Question

Find the zeros of the quadratic polynomial ${x^2} - 2x - 8$ and verify the relationship between the zeros and the coefficients.

Answer 1

Hint: The given equation is a quadratic equation and for finding the zeros of the quadratic equation, we will be using the quadratic formula.
$ \Rightarrow x = \dfrac{{ - b \pm \sqrt {{b^2} - 4ac} }}{{2a}}$
After finding the zeros, we need to verify the two relations that we have between the zeros of the quadratic equation and the coefficients of the equation.
Sum of zeros $\left( {\alpha + \beta } \right) = \dfrac{{ - b}}{a}$
Product of zeros $\left( {\alpha \beta } \right) = \dfrac{c}{a}$

Complete step-by-step answer:
In this question, we are given a quadratic polynomial and we are supposed to find its zeros and then verify the relation between its zeros and the coefficients of the quadratic equation.
Given equation: ${x^2} - 2x - 8$
Zero of a equation means a value of the variable that when substituted in the equation, gives the value of the equation as 0.
Now, to find the zeros of a given equation, we have to equate the equation with 0.
Therefore, equating our given equation with 0, we get
${x^2} - 2x - 8 = 0$
Now, using the quadratic formula that is
$ \Rightarrow x = \dfrac{{ - b \pm \sqrt {{b^2} - 4ac} }}{{2a}}$
Where, $a = 1,b = - 2,c = - 8$
Therefore,
\[
   \Rightarrow x = \dfrac{{ - \left( { - 2} \right) \pm \sqrt {{{\left( { - 2} \right)}^2} - 4\left( 1 \right)\left( { - 8} \right)} }}{{2\left( 1 \right)}} \\
   \Rightarrow x = \dfrac{{2 \pm \sqrt {4 - \left( { - 32} \right)} }}{2} \\
   \Rightarrow x = \dfrac{{2 \pm \sqrt {4 + 32} }}{2} \\
   \Rightarrow x = \dfrac{{2 \pm \sqrt {36} }}{2} \\
   \Rightarrow x = \dfrac{{2 \pm 6}}{2} \\
 \]
$ \Rightarrow x = \dfrac{{2 + 6}}{2} = \dfrac{8}{2} = 4$ and $ \Rightarrow x = \dfrac{{2 - 6}}{2} = \dfrac{{ - 4}}{2} = - 2$
Hence, the two zeros of the quadratic equation ${x^2} - 2x - 8$ are 4 and -2.
Now, there are two relations between the zeros of the equation and the coefficients of the equation.
Sum of zeros $\left( {\alpha + \beta } \right) = \dfrac{{ - b}}{a}$
Product of zeros $\left( {\alpha \beta } \right) = \dfrac{c}{a}$
So, in our equation,
$\alpha = 4$
$\beta = - 2$
$a = 1$
$b = - 2$
$c = - 8$
Let us verify both the equations by putting these values in them.
$ \Rightarrow $Sum of zeros:
$\alpha + \beta = \dfrac{{ - b}}{a}$
$
  4 + \left( { - 2} \right) = \dfrac{{ - \left( { - 2} \right)}}{1} \\
  4 - 2 = \dfrac{2}{1} \\
  2 = 2 \\
 $
Hence, LHS=RHS.
Therefore, the first relation is verified.
$ \Rightarrow $Product of zeros:
$\left( {\alpha \beta } \right) = \dfrac{c}{a}$
$
  \left( 4 \right)\left( { - 2} \right) = \dfrac{{ - 8}}{1} \\
   - 8 = - 8 \\
 $
Hence, LHS=RHS.
Therefore, the second relationship is also verified.
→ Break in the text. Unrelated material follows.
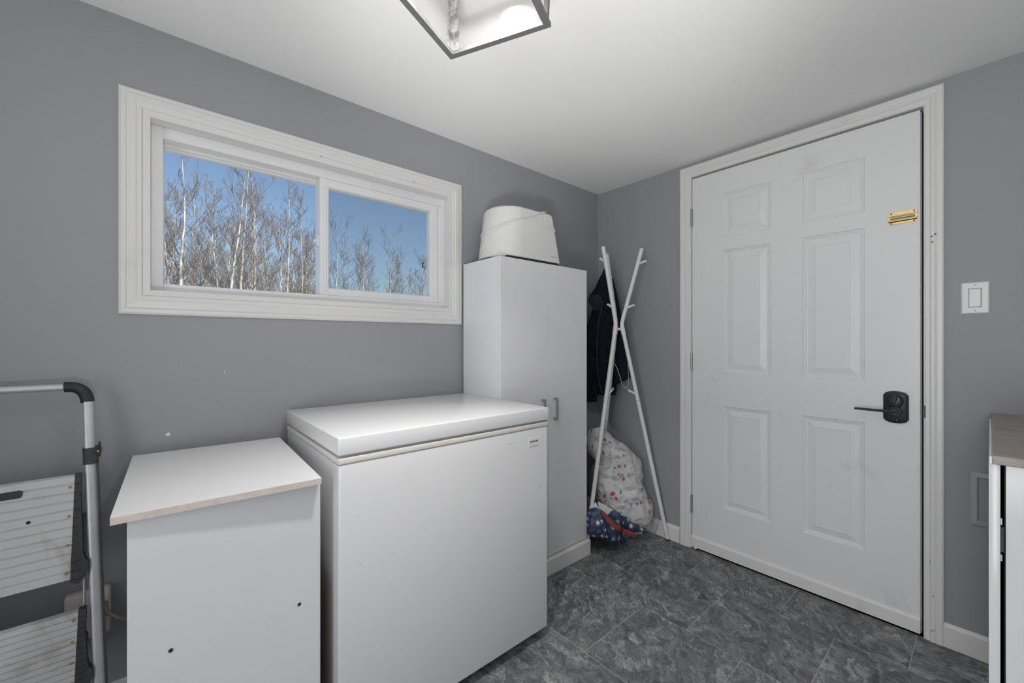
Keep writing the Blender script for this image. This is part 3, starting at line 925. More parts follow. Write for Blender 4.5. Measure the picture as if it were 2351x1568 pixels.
# cord lying on the shell: (y, z) followed on the front, wrapping the round end
def on_shell(u, z):
    """u = y on the front face; below the round start u continues round the end"""
    pts = pring(z)
    best = None
    n = len(pts)
    # front/round outline ordered from the right corner, through the front, to the round end
    order = list(range(8, -1, -1))
    seq = [pts[k] for k in order]
    seq = list(reversed(seq))
    chain = [pts[k] for k in range(8, -1, -1)] + [pts[k] for k in range(n - 1, n - 1 - 34, -1)]
    L = [0.0]
    for a, c in zip(chain[:-1], chain[1:]):
        L.append(L[-1] + (c - a).length)
    u = max(0.0, min(L[-1] - 1e-6, u))
    for k in range(len(chain) - 1):
        if L[k] <= u <= L[k + 1]:
            f = (u - L[k]) / max(1e-9, L[k + 1] - L[k])
            p = chain[k].lerp(chain[k + 1], f)
            t = (chain[k + 1] - chain[k]).normalized()
            nrm = Vector((-t.y, t.x, 0))
            if nrm.dot(p - Vector((-1.57, 1.38, p.z))) < 0: nrm = -nrm
            return p + nrm * 0.0026
    return chain[-1]
def catmull(P, m=8):
    out = []
    P = [Vector(p) for p in P]
    for i in range(len(P) - 1):
        p0 = P[max(0, i - 1)]; p1 = P[i]; p2 = P[i + 1]; p3 = P[min(len(P) - 1, i + 2)]
        for k in range(m):
            t = k / m
            out.append(0.5 * ((2 * p1) + (p2 - p0) * t + (2 * p0 - 5 * p1 + 4 * p2 - p3) * t * t + (3 * p1 - p0 - 3 * p2 + p3) * t ** 3))
    out.append(P[-1])
    return out
def shell_cord(uz):
    c2 = catmull([(u, z, 0) for u, z in uz], 8)
    MB().tube([on_shell(p.x, p.y) for p in c2], 0.0030, 8).build('cord', 'cable', ap, True)
CORDS = [
    [(0.075, 1.787), (0.087, 1.784), (0.127, 1.772), (0.171, 1.750), (0.239, 1.729), (0.287, 1.716), (0.323, 1.704), (0.379, 1.685), (0.427, 1.676), (0.472, 1.665), (0.517, 1.660)],
    [(0.287, 1.714), (0.299, 1.710), (0.323, 1.697), (0.359, 1.680), (0.411, 1.652), (0.451, 1.625), (0.475, 1.598), (0.517, 1.575)],
    [(0.177, 1.745), (0.152, 1.738), (0.135, 1.732), (0.115, 1.721), (0.099, 1.713), (0.071, 1.715), (0.042, 1.714), (0.022, 1.708), (0.000, 1.700)],
]
for c_ in CORDS:
    shell_cord(c_)
# raised rating outline and faint badge print on the front
def front_x(z):
    return -1.432 - 0.0195 * (z - 1.538) / 0.248
mb = MB(); 
for y0, y1, z0, z1 in ((1.460, 1.463, 1.752, 1.772), (1.460, 1.498, 1.749, 1.753), (1.495, 1.499, 1.750, 1.758)):
    mb.box(front_x(z1) - 0.002, front_x(z0) + 0.0010, y0, y1, z0, z1, 0.0005, 1)
mb.build('raised_mark', 'device', ap)
for k in range(6):
    y0 = 1.4875 + k * 0.0078
    bx('badge_letter', 'faint_print', ap, front_x(1.566) - 0.001, front_x(1.566) + 0.0006, y0, y0 + 0.0052, 1.5625, 1.5695)

# ------------------------------------------------------------------ chest freezer
fz = thing('chest_freezer', (-1.40, 0.745, 0), 'small white chest freezer with a thick lid below the window', 'freezer')
FY0, FY1, FXb, FXf = 0.3535, 1.1340, -1.690, -1.112
mb = MB(); mb.box(FXb, FXf, FY0, FY1, 0.040, 0.8150, 0.006, 3); body = mb.build('body', 'freezer', fz, True)
bx('kick_base', 'black', fz, FXb + 0.02, FXf - 0.045, FY0 + 0.02, FY1 - 0.02, 0.0, 0.0405)
mb = MB(); mb.box(FXb + 0.001, FXf + 0.0015, FY0 - 0.0012, FY1 + 0.0010, 0.8150, 0.8310, 0.002, 2); mb.build('rim_trim', 'cream', fz, True)
bx('rim_seam', 'gasket', fz, FXb, FXf + 0.0004, FY0 - 0.0004, FY1 + 0.0003, 0.8138, 0.8152)
mb = MB(); mb.box(FXb + 0.008, FXf - 0.006, FY0 + 0.004, FY1 - 0.006, 0.8308, 0.8345, 0.001, 1); mb.build('gasket', 'gasket', fz)
mb = MB(); mb.box(FXb + 0.006, FXf - 0.003, FY0 + 0.003, FY1 - 0.003, 0.8340, 0.8378, 0.001, 1); mb.build('lid_liner', 'register', fz)
mb = MB(); mb.box(FXb - 0.002, FXf + 0.003, FY0 - 0.002, FY1 + 0.0025, 0.8380, 0.8862, 0.004, 3)
lid = mb.build('lid', 'freezer', fz, True)
# dent in the left edge of the lid
mb = MB(); mb.tube([(-1.250, FY0 - 0.0005, 0.8850), (-1.232, FY0 - 0.0012, 0.8842), (-1.215, FY0 - 0.0005, 0.8850)], [0.001, 0.0032, 0.001], 8); mb.build('edge_dent', 'freezer', lid, True)
bd = bx('badge', 'white_plastic', fz, FXf - 0.0005, FXf + 0.0008, 1.0340, 1.0870, 0.7470, 0.7790, 0.0004, 1)
random.seed(3)
for k in range(8):
    y0 = 1.0405 + k * 0.0050
    bx('badge_letter', 'print', bd, FXf + 0.0007, FXf + 0.0013, y0, y0 + 0.0037, 0.7640, 0.7640 + random.choice((0.0050, 0.0056)))
bx('badge_line', 'gasket', bd, FXf + 0.0007, FXf + 0.0011, 1.037, 1.085, 0.7495, 0.7505)
for y0, y1, z0 in ((0.925, 0.952, 0.774), (0.952, 0.966, 0.7755), (1.088, 1.100, 0.585), (1.0965, 1.103, 0.59), (0.405, 0.412, 0.665), (0.407, 0.415, 0.535)):
    bx('scratch', 'gasket', fz, FXf - 0.0004, FXf + 0.0002, y0, y1, z0, z0 + 0.0012)

# ------------------------------------------------------------------ low white cabinet
lw = thing('low_cabinet', (-1.40, 0.12, 0), 'low white melamine cabinet with an overhanging top, between step stool and freezer', 'cabinet')
top = MB()
tp = [(-1.688, -0.0655), (-1.668, 0.3240), (-1.1030, 0.3085), (-1.1210, -0.0765)]
top.rings([[Vector((a, c, 0.7790)) for a, c in tp], [Vector((a, c, 0.7945)) for a, c in tp]])
topo = top.build('top', 'melamine', lw)
ev = (Vector((tp[2][0] - tp[3][0], tp[2][1] - tp[3][1], 0))).normalized(); en = Vector((ev.y, -ev.x, 0))
if en.x < 0: en = -en
a_ = Vector((tp[3][0], tp[3][1], 0)); c_ = Vector((tp[2][0], tp[2][1], 0))
MB().rings([[a_ + en * 0.0002 + Vector((0, 0, z)) for z in (0.7792, 0.7938)] + [a_ + en * 0.0011 + Vector((0, 0, z)) for z in (0.7938, 0.7792)],
            [c_ + en * 0.0002 + Vector((0, 0, z)) for z in (0.7792, 0.7938)] + [c_ + en * 0.0011 + Vector((0, 0, z)) for z in (0.7938, 0.7792)]]).build('edge_band', 'edge', topo)
front = bx('front_panel', 'melamine', lw, -1.146, -1.130, -0.0525, 0.3125, 0.0, 0.7787, 0.0006, 1)
bx('side_panel', 'melamine', lw, -1.665, -1.147, -0.0520, -0.0360, 0.0, 0.7787)
bx('side_panel', 'melamine', lw, -1.640, -1.147, 0.2960, 0.3120, 0.0, 0.7787)
bx('edge_strip', 'edge', front, -1.1455, -1.1305, 0.3126, 0.3134, 0.003, 0.778)
bx('inner_board', 'edge', lw, -1.165, -1.149, 0.3125, 0.3185, 0.0, 0.490)
bx('backing_board', 'brown', lw, -1.40, -1.175, 0.3225, 0.3255, 0.0, 0.50)
for yy, zz in ((0.2635, 0.4795), (0.0152, 0.4855 - 0.0003)):
    MB().cyl((-1.1302, yy, zz), 0, 0.0036, 0.0012, 14).build('screw_cap', 'black', front)
    mb = MB(); mb.cyl((-1.1301, yy, zz), 0, 0.0050, 0.0006, 14); mb.build('cap_rim', 'register', front)

# ------------------------------------------------------------------ right-hand cabinet with wooden top
rc = thing('base_cabinet', (0.33, 1.8, 0), 'white base cabinet with a grey-brown wooden top at the right edge of the picture', 'cabinet')
RY0 = 1.412
bx('carcass_side', 'melamine', rc, 0.0225, XR - 0.014, RY0, RY0 + 0.018, 0.0, 0.868, 0.0008, 1)
bx('carcass_side', 'melamine', rc, 0.0225, XR - 0.014, YB - 0.034, YB - 0.016, 0.0, 0.868)
bx('carcass_back', 'melamine', rc, XR - 0.030, XR - 0.014, RY0 + 0.0185, YB - 0.035, 0.0, 0.868)
bx('carcass_floor', 'melamine', rc, 0.0225, XR - 0.031, RY0 + 0.0185, YB - 0.035, 0.08, 0.098)
bx('gap_shade', 'gap', rc, 0.0205, 0.0222, RY0 + 0.004, YB - 0.02, 0.0, 0.866)  # dark sheet that paints the shade inside the door gap
door_r = bx('door', 'melamine', rc, -0.0020, 0.0150, RY0 - 0.006, RY0 + 0.395, 0.0, 0.868, 0.0015, 2)
bx('door', 'melamine', rc, -0.0020, 0.0150, RY0 + 0.399, YB - 0.016, 0.0, 0.868, 0.0015, 2)
for zz in (0.735, 0.655):
    bx('hinge_arm', 'steel', door_r, 0.0152, 0.0176, RY0 - 0.003, RY0 + 0.006, zz, zz + 0.014)
bx('hinge_cup', 'charcoal', door_r, 0.0152, 0.0200, RY0 - 0.003, RY0 + 0.006, 0.675, 0.73)
tpw = bx('worktop', 'oak', rc, 0.0030, XR - 0.013, RY0 - 0.016, YB - 0.0145, 0.8690, 0.8880, 0.001, 1)
bx('front_edging', 'white_plastic', tpw, -0.0006, 0.0028, RY0 - 0.014, YB - 0.16, 0.8690, 0.8850)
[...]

Note: Here, we can check that whether our zeros of the equation are correct or not by putting those values in the give equation and if the answer will be 0, then our zeros are correct and if not, then they must be wrong.
$
   \Rightarrow {x^2} - 2x - 8 \\
   \Rightarrow {\left( 4 \right)^2} - 2\left( 4 \right) - 8 \\
   \Rightarrow 16 - 16 \\
   \Rightarrow 0 \\
 $ $
   \Rightarrow {\left( { - 2} \right)^2} - 2\left( { - 2} \right) - 8 \\
   \Rightarrow 4 + 4 - 8 \\
   \Rightarrow 8 - 8 \\
   \Rightarrow 0 \\
 $
Hence, both the values of the zeros are correct.